_SUPPLIED MATERIAL_.

◆ ◆ ◆ ◆ ◆ ◆ ◆

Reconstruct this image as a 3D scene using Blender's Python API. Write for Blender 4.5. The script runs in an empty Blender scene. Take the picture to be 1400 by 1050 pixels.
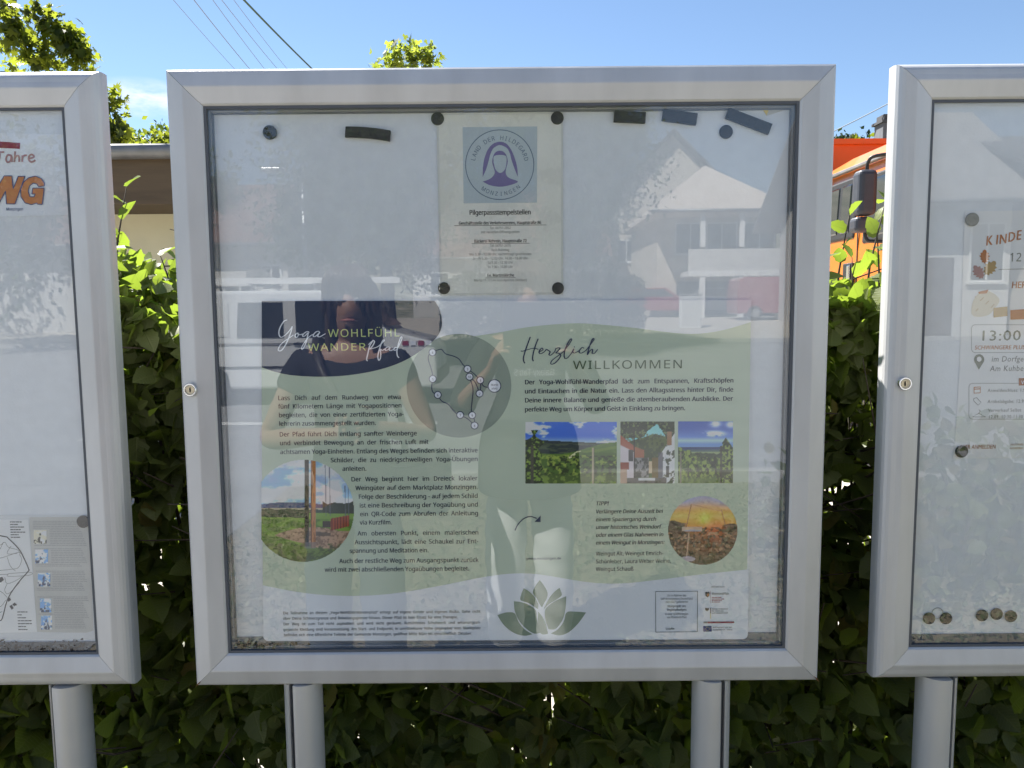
import bpy, math, random, os
import numpy as np
from mathutils import Vector, Matrix

# ------------------------------------------------------------------ camera, sky, sun, exposure
SC = bpy.context.scene
COL = SC.collection
FPX, CAMH = 1057.0, 1.5
PITCH, ROLL = math.radians(5.6), math.radians(0.5)
cd = bpy.data.cameras.new('camera'); cam = bpy.data.objects.new('camera', cd); COL.objects.link(cam)
cd.sensor_width = 36.0; cd.lens = FPX / 1400 * 36.0; cd.clip_start = 0.004; cd.clip_end = 2000
FW = Vector((0, math.cos(PITCH), -math.sin(PITCH))); RT = Vector((1, 0, 0)); UP = RT.cross(FW)
R2 = math.cos(ROLL) * RT - math.sin(ROLL) * UP
U2 = math.sin(ROLL) * RT + math.cos(ROLL) * UP
m = Matrix((R2, U2, -FW)).transposed().to_4x4(); m.translation = (0, 0, CAMH)
cam.matrix_world = m
SC.camera = cam

SUN_EL, SUN_AZ = math.radians(51), math.radians(-37)     # azimuth from +Y, negative = to the left
w = bpy.data.worlds.new('World'); SC.world = w; w.use_nodes = True
nt = w.node_tree
bg = nt.nodes['Background']
sky = nt.nodes.new('ShaderNodeTexSky'); sky.sky_type = 'NISHITA'; sky.sun_disc = False
sky.sun_elevation = SUN_EL; sky.sun_rotation = SUN_AZ; sky.air_density = 1.0; sky.dust_density = 0.05; sky.ozone_density = 2.8; sky.altitude = 300
# one small fair-weather cloud low over the hill and thin veils elsewhere
tc = nt.nodes.new('ShaderNodeTexCoord')
mp = nt.nodes.new('ShaderNodeMapping'); mp.inputs['Scale'].default_value = (9, 9, 26)
nz = nt.nodes.new('ShaderNodeTexNoise'); nz.inputs['Scale'].default_value = 1.6; nz.inputs['Detail'].default_value = 7; nz.inputs['Roughness'].default_value = .58
cr = nt.nodes.new('ShaderNodeValToRGB'); cr.color_ramp.elements[0].position = .36; cr.color_ramp.elements[1].position = .62
dist = nt.nodes.new('ShaderNodeVectorMath'); dist.operation = 'DISTANCE'
dv = (Vector(FW) + (197 - 700) / FPX * R2 + (525 - 135) / FPX * U2).normalized()
dist.inputs[1].default_value = (dv.x, dv.y, dv.z * 2.6)
near = nt.nodes.new('ShaderNodeMapRange'); near.inputs['From Min'].default_value = .060; near.inputs['From Max'].default_value = .008
near.inputs['To Min'].default_value = 0; near.inputs['To Max'].default_value = 1.35
lift = nt.nodes.new('ShaderNodeMath'); lift.operation = 'ADD'
mulm = nt.nodes.new('ShaderNodeMath'); mulm.operation = 'MULTIPLY'
cmix = nt.nodes.new('ShaderNodeMix'); cmix.data_type = 'RGBA'
cmix.inputs[7].default_value = (7.0, 7.3, 7.7, 1)
L = nt.links.new
L(tc.outputs['Generated'], mp.inputs['Vector']); L(mp.outputs[0], nz.inputs['Vector'])
sq = nt.nodes.new('ShaderNodeVectorMath'); sq.operation = 'MULTIPLY'; sq.inputs[1].default_value = (1, 1, 2.6)
L(tc.outputs['Generated'], sq.inputs[0]); L(sq.outputs[0], dist.inputs[0]); L(dist.outputs['Value'], near.inputs['Value'])
L(nz.outputs['Fac'], cr.inputs['Fac'])
L(cr.outputs['Color'], mulm.inputs[0]); L(near.outputs[0], mulm.inputs[1]); mulm.use_clamp = True
L(mulm.outputs[0], cmix.inputs[0]); L(sky.outputs[0], cmix.inputs[6]); L(cmix.outputs[2], bg.inputs['Color'])
bg.inputs['Strength'].default_value = 0.05

sl = bpy.data.lights.new('sun', 'SUN'); sl.energy = 5.0; sl.angle = math.radians(.53); sl.color = (1, .965, .91)
so = bpy.data.objects.new('sun', sl); COL.objects.link(so)
SUN = Vector((math.sin(SUN_AZ) * math.cos(SUN_EL), math.cos(SUN_AZ) * math.cos(SUN_EL), math.sin(SUN_EL)))
so.rotation_euler = SUN.to_track_quat('Z', 'Y').to_euler(); so.location = (-6, 8, 12)

SC.view_settings.view_transform = 'Standard'; SC.view_settings.look = 'None'
SC.view_settings.exposure = 1.72; SC.view_settings.gamma = 1
SC.render.engine = 'CYCLES'
SC.cycles.max_bounces = 8; SC.cycles.diffuse_bounces = 3; SC.cycles.glossy_bounces = 4
SC.cycles.transparent_max_bounces = 12; SC.cycles.transmission_bounces = 6
SC.cycles.caustics_reflective = False; SC.cycles.caustics_refractive = False
SC.cycles.use_denoising = True; SC.cycles.sample_clamp_indirect = 6

rnd = random.Random(11); nr = np.random.default_rng(7)

# ------------------------------------------------------------------ materials
def s2l(c):
    return tuple((x / 12.92 if x <= .04045 else ((x + .055) / 1.055) ** 2.4) for x in c)

def mat(name, col, rough=.6, metal=0., var=0., vscale=6., bump=0., bscale=40., spec=.5, coat=0., stretch=None, col2=None):
    M = bpy.data.materials.new(name); M.use_nodes = True
    n = M.node_tree.nodes; l = M.node_tree.links.new; p = n['Principled BSDF']
    p.inputs['Base Color'].default_value = (*col, 1); p.inputs['Roughness'].default_value = rough
    p.inputs['Metallic'].default_value = metal; p.inputs['Specular IOR Level'].default_value = spec
    p.inputs['Coat Weight'].default_value = coat
    if var or bump:
        t = n.new('ShaderNodeTexCoord'); mpn = n.new('ShaderNodeMapping'); l(t.outputs['Object'], mpn.inputs[0])
        if stretch: mpn.inputs['Scale'].default_value = stretch
    if var:
        z = n.new('ShaderNodeTexNoise'); z.inputs['Scale'].default_value = vscale; z.inputs['Detail'].default_value = 6
        l(mpn.outputs[0], z.inputs['Vector'])
        r = n.new('ShaderNodeValToRGB'); r.color_ramp.elements[0].position = .32; r.color_ramp.elements[1].position = .68
        a = col2 if col2 else tuple(c * (1 - var) for c in col)
        r.color_ramp.elements[0].color = (*a, 1); r.color_ramp.elements[1].color = (*(tuple(min(1, c * (1 + var * .6)) for c in col)), 1)
        l(z.outputs['Fac'], r.inputs[0]); l(r.outputs[0], p.inputs['Base Color'])
        mr = n.new('ShaderNodeMapRange'); mr.inputs['To Min'].default_value = max(.03, rough - .08); mr.inputs['To Max'].default_value = min(1, rough + .1)
        l(z.outputs['Fac'], mr.inputs['Value']); l(mr.outputs[0], p.inputs['Roughness'])
    if bump:
        z2 = n.new('ShaderNodeTexNoise'); z2.inputs['Scale'].default_value = bscale; z2.inputs['Detail'].default_value = 4
        l(mpn.outputs[0], z2.inputs['Vector'])
        b = n.new('ShaderNodeBump'); b.inputs['Strength'].default_value = bump; b.inputs['Distance'].default_value = .01
        l(z2.outputs['Fac'], b.inputs['Height']); l(b.outputs[0], p.inputs['Normal'])
    return M

def glass_mat(name, r0=.08, tint=(.97, .985, .98), dust=.012):
    """Float glass seen as a thin pane: mirror reflection by Schlick's law on the outer face, straight-through transmission."""
    M = bpy.data.materials.new(name); M.use_nodes = True
    n = M.node_tree.nodes; l = M.node_tree.links.new; n.remove(n['Principled BSDF'])
    out = n['Material Output']
    g = n.new('ShaderNodeNewGeometry'); dt = n.new('ShaderNodeVectorMath'); dt.operation = 'DOT_PRODUCT'
    l(g.outputs['Incoming'], dt.inputs[0]); l(g.outputs['Normal'], dt.inputs[1])
    ab = n.new('ShaderNodeMath'); ab.operation = 'ABSOLUTE'; l(dt.outputs['Value'], ab.inputs[0])
    om = n.new('ShaderNodeMath'); om.operation = 'SUBTRACT'; om.inputs[0].default_value = 1; l(ab.outputs[0], om.inputs[1])
    pw = n.new('ShaderNodeMath'); pw.operation = 'POWER'; pw.inputs[1].default_value = 5; l(om.outputs[0], pw.inputs[0])
    mr = n.new('ShaderNodeMapRange'); mr.inputs['To Min'].default_value = r0; mr.inputs['To Max'].default_value = 1
    l(pw.outputs[0], mr.inputs['Value'])
    fr = n.new('ShaderNodeMath'); fr.operation = 'SUBTRACT'; fr.inputs[0].default_value = 1; l(g.outputs['Backfacing'], fr.inputs[1])
    mu = n.new('ShaderNodeMath'); mu.operation = 'MULTIPLY'; l(mr.outputs[0], mu.inputs[0]); l(fr.outputs[0], mu.inputs[1])
    tr = n.new('ShaderNodeBsdfTransparent'); tr.inputs[0].default_value = (*tint, 1)
    df = n.new('ShaderNodeBsdfDiffuse'); df.inputs[0].default_value = (.8, .8, .78, 1)
    m0 = n.new('ShaderNodeMixShader'); m0.inputs[0].default_value = dust; l(tr.outputs[0], m0.inputs[1]); l(df.outputs[0], m0.inputs[2])
    gl = n.new('ShaderNodeBsdfGlossy'); gl.inputs['Roughness'].default_value = 0.0; gl.inputs[0].default_value = (.98, .99, 1, 1)
    m1 = n.new('ShaderNodeMixShader'); l(mu.outputs[0], m1.inputs[0]); l(m0.outputs[0], m1.inputs[1]); l(gl.outputs[0], m1.inputs[2])
    l(m1.outputs[0], out.inputs[0])
    return M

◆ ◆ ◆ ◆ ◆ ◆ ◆

_EXERCISE GOAL_.
Skip the pictures, please, and transcribe only the lines from the beginning of the material through the one that contains "SC.camera = cam".

_EXERCISE RESULT_.
Reconstruct this image as a 3D scene using Blender's Python API. Write for Blender 4.5. The script runs in an empty Blender scene. Take the picture to be 1400 by 1050 pixels.
import bpy, math, random, os
import numpy as np
from mathutils import Vector, Matrix

# ------------------------------------------------------------------ camera, sky, sun, exposure
SC = bpy.context.scene
COL = SC.collection
FPX, CAMH = 1057.0, 1.5
PITCH, ROLL = math.radians(5.6), math.radians(0.5)
cd = bpy.data.cameras.new('camera'); cam = bpy.data.objects.new('camera', cd); COL.objects.link(cam)
cd.sensor_width = 36.0; cd.lens = FPX / 1400 * 36.0; cd.clip_start = 0.004; cd.clip_end = 2000
FW = Vector((0, math.cos(PITCH), -math.sin(PITCH))); RT = Vector((1, 0, 0)); UP = RT.cross(FW)
R2 = math.cos(ROLL) * RT - math.sin(ROLL) * UP
U2 = math.sin(ROLL) * RT + math.cos(ROLL) * UP
m = Matrix((R2, U2, -FW)).transposed().to_4x4(); m.translation = (0, 0, CAMH)
cam.matrix_world = m
SC.camera = cam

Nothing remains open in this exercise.